The talks are usually one to three hours and cover a variety of products that will help homeowners improve the longevity of their homes, which is, after all, an important component of green remodeling.

"Rather than let green be the leader, we position it as 'This is something you should consider for all these other reasons, and, by the way, it's green,'" Harrell says.


Reduce and reuse

One of the greenest things a remodeling company can do is reduce the waste that goes from job sites to landfill.

For R.E. Construction & Maintenance Services in New Castle, Ind., reusing building materials is a top priority. About 20 percent of the company's waste finds another life, whether in a new project or for some other use, says company owner Stephen Robinson.

"I can't see throwing away perfectly good materials when we can find someone who has a use for it," he says. "It doesn't take up landfill space, and I'm not paying to get rid of it."

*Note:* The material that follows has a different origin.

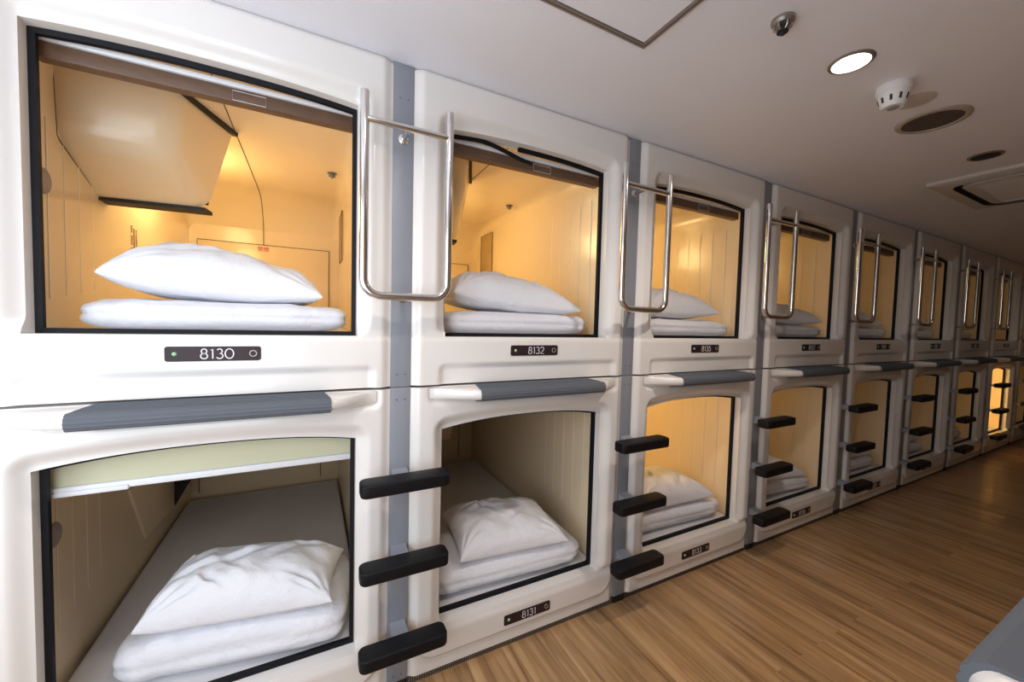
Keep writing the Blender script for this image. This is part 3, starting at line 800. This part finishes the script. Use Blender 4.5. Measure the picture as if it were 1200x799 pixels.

When the company is working on a project, Robinson asks the clients what they want the company to do with the materials. Sometimes they will have another use for them, but if not, he asks them if it's OK for the company to reuse the materials.

"They always say yes," he says. "They're usually enthralled by the fact that it's going to get a second life."

Sometimes the firm uses the materials in a paid project, but most of the time, they are donated to a family or organization in need.

"We store a bunch of it until we find someone who has a need for it," Robinson says. "We're just looking to match a need to a need and do some good."


It pays to drive green

Many remodelers practice green building techniques on the homes of their customers and then drive off in their gas guzzling V-8 SUV. Not Neil Kelly, a longtime green remodeling firm in Portland.

The company reimburses employees who drive economical and environmentally friendly hybrid cars at a higher rate than the norm to motivate its employees to be green themselves.

"Our project managers drive their own vehicles, but we give them a reimbursement fee every month, and our folks developed a table for different vehicles and reimbursements that go all the way up to a Prius or a hybrid that is based on emissions and mileage combined," said President Tom Kelly. "The standard reimbursement is $400 a month, they get about $525 for driving the very best vehicles we're able to identify."